-- Source data start --
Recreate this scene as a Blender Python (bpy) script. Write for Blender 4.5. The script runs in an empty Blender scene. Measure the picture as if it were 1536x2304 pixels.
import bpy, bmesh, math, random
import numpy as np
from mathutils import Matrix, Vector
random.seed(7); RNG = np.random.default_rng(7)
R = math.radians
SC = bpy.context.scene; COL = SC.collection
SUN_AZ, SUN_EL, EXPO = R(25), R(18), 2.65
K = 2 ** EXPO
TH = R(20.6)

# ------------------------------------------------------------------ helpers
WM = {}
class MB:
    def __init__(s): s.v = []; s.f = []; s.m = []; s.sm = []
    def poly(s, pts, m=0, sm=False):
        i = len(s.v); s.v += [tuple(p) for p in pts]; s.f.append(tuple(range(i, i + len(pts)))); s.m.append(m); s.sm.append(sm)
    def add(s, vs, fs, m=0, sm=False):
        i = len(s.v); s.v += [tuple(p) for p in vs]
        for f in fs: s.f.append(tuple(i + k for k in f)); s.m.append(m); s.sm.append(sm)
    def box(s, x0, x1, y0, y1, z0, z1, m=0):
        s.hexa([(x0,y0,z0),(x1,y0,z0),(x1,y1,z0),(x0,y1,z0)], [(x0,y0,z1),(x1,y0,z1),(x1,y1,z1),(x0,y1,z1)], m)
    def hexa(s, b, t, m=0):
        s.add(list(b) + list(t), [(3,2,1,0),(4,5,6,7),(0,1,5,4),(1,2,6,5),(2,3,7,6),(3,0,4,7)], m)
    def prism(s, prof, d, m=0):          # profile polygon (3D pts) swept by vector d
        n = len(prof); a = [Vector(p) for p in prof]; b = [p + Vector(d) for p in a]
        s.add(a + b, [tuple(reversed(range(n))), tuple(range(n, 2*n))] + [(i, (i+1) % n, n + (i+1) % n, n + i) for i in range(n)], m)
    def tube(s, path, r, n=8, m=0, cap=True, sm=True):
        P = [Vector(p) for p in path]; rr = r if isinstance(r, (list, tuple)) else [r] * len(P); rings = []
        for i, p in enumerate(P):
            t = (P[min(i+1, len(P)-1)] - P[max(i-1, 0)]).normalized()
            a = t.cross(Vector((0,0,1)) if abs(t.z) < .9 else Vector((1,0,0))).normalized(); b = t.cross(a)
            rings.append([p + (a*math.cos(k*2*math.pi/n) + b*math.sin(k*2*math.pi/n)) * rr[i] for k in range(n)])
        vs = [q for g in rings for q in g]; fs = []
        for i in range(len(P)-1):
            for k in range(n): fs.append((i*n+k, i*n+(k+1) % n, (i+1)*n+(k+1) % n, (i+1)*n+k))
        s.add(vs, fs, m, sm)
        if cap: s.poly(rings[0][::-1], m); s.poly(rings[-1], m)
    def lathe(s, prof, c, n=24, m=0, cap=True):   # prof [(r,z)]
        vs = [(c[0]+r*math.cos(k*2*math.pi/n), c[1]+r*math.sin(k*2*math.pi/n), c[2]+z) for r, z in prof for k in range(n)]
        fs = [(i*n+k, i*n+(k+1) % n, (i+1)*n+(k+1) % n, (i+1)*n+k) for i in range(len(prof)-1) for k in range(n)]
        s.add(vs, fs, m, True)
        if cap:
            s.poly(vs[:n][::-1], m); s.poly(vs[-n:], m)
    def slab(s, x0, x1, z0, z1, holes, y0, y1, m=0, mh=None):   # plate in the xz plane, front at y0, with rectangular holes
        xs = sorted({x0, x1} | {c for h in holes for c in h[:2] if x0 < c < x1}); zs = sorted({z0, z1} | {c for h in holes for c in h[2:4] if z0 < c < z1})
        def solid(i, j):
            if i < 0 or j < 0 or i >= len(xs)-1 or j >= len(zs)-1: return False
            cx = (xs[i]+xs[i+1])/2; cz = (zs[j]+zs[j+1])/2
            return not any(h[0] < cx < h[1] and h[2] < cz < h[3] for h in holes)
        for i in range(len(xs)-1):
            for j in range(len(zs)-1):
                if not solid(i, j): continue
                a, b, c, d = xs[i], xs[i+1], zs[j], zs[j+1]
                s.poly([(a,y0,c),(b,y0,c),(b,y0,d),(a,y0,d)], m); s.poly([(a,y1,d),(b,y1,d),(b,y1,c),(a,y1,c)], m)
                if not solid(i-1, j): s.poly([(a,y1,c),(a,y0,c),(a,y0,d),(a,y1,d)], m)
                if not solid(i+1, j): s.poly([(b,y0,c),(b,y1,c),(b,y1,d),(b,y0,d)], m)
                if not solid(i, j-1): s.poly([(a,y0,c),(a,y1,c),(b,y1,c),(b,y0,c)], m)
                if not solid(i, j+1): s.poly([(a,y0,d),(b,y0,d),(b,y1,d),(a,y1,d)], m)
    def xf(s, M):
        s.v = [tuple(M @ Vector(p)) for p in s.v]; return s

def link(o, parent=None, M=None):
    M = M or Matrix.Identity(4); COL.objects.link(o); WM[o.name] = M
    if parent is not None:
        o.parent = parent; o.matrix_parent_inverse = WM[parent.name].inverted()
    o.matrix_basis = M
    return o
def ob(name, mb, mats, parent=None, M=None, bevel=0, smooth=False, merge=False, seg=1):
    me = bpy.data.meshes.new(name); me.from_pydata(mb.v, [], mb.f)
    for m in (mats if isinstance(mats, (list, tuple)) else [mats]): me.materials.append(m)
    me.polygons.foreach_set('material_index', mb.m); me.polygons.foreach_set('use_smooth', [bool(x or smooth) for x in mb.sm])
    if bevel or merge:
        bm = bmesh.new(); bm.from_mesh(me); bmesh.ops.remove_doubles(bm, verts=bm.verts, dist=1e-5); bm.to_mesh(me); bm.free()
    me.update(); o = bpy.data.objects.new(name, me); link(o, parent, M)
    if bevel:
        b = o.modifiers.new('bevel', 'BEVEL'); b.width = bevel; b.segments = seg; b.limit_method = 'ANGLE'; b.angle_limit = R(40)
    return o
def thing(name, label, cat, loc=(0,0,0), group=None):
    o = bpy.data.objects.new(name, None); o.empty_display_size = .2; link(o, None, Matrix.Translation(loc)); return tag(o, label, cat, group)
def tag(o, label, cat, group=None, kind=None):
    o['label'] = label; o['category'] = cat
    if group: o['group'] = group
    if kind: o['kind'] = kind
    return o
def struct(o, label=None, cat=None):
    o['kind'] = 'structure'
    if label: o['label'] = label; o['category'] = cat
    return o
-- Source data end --
-- Source data start --
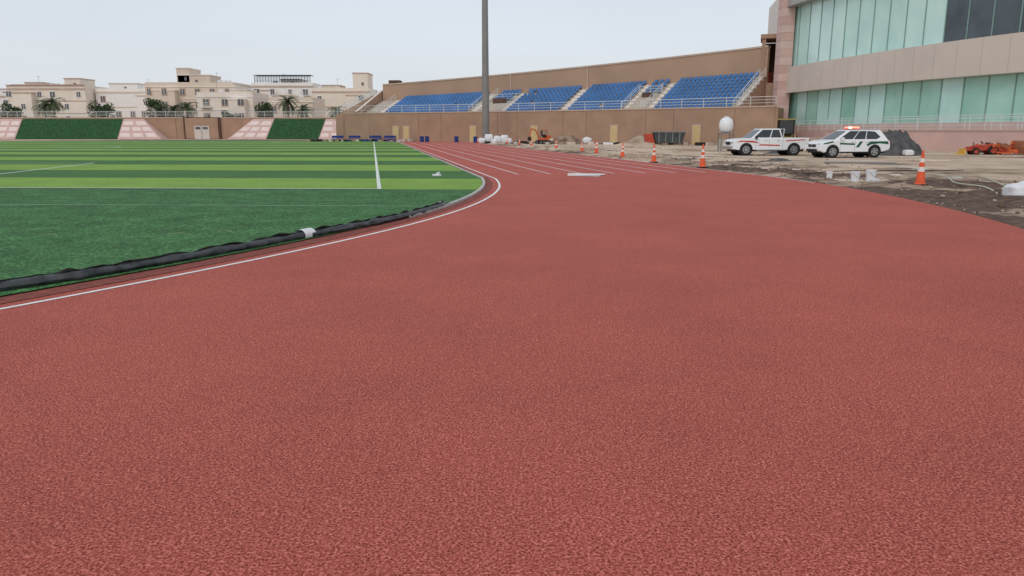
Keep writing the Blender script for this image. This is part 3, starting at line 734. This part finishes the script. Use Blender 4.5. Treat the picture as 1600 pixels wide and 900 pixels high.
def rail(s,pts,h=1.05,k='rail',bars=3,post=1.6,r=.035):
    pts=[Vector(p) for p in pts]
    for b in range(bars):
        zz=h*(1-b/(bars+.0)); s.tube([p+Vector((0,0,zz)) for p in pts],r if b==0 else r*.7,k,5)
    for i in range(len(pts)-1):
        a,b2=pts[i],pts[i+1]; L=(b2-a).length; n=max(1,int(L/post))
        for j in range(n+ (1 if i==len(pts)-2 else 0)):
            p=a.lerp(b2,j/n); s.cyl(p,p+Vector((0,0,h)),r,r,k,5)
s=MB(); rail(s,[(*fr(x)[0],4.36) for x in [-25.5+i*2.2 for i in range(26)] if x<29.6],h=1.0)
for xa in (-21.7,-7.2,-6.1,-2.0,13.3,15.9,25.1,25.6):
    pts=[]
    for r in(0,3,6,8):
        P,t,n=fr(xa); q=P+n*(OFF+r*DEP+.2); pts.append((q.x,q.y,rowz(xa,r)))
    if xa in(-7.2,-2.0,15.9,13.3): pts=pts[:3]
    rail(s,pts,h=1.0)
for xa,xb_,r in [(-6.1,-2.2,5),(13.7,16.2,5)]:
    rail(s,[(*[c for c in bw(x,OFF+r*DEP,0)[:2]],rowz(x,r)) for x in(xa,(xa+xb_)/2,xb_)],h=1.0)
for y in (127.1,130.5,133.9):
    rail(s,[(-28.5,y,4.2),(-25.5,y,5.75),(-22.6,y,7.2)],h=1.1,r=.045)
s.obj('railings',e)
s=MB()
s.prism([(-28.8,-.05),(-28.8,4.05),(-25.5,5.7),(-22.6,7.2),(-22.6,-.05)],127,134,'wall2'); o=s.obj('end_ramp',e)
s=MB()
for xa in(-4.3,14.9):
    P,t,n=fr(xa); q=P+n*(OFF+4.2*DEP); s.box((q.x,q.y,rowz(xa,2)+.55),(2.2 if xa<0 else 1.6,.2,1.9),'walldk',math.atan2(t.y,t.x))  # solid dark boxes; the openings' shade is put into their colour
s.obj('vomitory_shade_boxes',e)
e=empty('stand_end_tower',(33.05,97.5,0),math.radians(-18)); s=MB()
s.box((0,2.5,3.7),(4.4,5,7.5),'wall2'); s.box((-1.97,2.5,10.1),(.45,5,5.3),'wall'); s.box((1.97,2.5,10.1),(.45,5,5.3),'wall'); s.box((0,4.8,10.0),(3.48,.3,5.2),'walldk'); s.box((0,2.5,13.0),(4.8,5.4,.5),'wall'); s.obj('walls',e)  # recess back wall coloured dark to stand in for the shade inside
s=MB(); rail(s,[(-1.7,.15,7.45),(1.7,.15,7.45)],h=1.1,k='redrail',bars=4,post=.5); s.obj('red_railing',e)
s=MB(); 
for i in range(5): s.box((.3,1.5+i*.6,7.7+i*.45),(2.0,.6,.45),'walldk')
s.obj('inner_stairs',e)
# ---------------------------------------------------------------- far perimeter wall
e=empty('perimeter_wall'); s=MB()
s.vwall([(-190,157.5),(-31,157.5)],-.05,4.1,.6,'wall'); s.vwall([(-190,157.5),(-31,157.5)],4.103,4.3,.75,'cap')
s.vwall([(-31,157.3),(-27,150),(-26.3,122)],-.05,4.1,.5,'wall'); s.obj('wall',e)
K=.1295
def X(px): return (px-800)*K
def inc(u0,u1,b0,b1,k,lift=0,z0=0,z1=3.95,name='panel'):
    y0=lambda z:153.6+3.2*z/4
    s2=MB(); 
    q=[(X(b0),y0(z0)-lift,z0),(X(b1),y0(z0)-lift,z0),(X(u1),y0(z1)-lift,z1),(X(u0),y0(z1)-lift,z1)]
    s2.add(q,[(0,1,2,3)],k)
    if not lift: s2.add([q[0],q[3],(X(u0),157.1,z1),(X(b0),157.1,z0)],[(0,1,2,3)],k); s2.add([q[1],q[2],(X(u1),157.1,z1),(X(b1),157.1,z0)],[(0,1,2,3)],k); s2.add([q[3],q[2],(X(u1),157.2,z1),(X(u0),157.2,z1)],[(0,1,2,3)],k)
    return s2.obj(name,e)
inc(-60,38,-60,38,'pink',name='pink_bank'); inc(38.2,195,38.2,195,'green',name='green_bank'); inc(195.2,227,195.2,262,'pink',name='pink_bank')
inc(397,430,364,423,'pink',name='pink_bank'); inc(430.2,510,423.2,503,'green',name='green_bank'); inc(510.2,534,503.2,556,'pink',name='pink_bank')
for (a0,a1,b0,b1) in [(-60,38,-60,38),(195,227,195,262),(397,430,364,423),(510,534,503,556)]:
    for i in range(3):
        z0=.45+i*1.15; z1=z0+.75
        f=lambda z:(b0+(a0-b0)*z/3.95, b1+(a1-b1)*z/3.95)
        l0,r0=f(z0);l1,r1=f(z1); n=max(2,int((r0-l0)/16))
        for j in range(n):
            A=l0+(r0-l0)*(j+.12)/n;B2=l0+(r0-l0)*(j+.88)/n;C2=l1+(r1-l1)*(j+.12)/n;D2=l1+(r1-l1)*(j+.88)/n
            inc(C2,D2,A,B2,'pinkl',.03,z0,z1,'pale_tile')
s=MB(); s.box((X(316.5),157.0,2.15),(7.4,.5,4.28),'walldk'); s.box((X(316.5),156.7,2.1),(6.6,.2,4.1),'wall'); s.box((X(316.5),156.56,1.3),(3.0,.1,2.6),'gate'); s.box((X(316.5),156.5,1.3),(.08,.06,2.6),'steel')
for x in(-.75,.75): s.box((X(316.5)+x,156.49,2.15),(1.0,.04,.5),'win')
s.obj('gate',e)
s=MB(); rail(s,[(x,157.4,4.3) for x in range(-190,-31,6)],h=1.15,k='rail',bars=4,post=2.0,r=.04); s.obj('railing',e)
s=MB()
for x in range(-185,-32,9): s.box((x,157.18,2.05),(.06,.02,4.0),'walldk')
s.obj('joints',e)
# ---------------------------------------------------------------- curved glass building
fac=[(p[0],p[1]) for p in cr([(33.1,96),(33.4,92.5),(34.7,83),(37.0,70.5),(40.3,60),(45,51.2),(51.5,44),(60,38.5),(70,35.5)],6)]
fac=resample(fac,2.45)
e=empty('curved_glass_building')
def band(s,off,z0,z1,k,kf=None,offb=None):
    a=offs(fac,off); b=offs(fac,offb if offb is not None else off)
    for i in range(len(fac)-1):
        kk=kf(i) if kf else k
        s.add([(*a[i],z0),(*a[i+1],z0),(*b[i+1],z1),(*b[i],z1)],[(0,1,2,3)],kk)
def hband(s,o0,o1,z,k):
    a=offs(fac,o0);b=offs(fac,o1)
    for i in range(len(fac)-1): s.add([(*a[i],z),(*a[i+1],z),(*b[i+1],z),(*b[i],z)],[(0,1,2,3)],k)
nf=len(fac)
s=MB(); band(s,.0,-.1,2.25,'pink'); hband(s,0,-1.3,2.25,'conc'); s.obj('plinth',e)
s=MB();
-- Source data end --
Check each line of the entries above, and show every one holding the word "Blender".

Response ▸
Recreate this scene as a Blender Python (bpy) script. Write for Blender 4.5. The script runs in an empty Blender scene. Measure the picture as if it were 1536x2304 pixels.
Keep writing the Blender script for this image. This is part 3, starting at line 734. This part finishes the script. Use Blender 4.5. Treat the picture as 1600 pixels wide and 900 pixels high.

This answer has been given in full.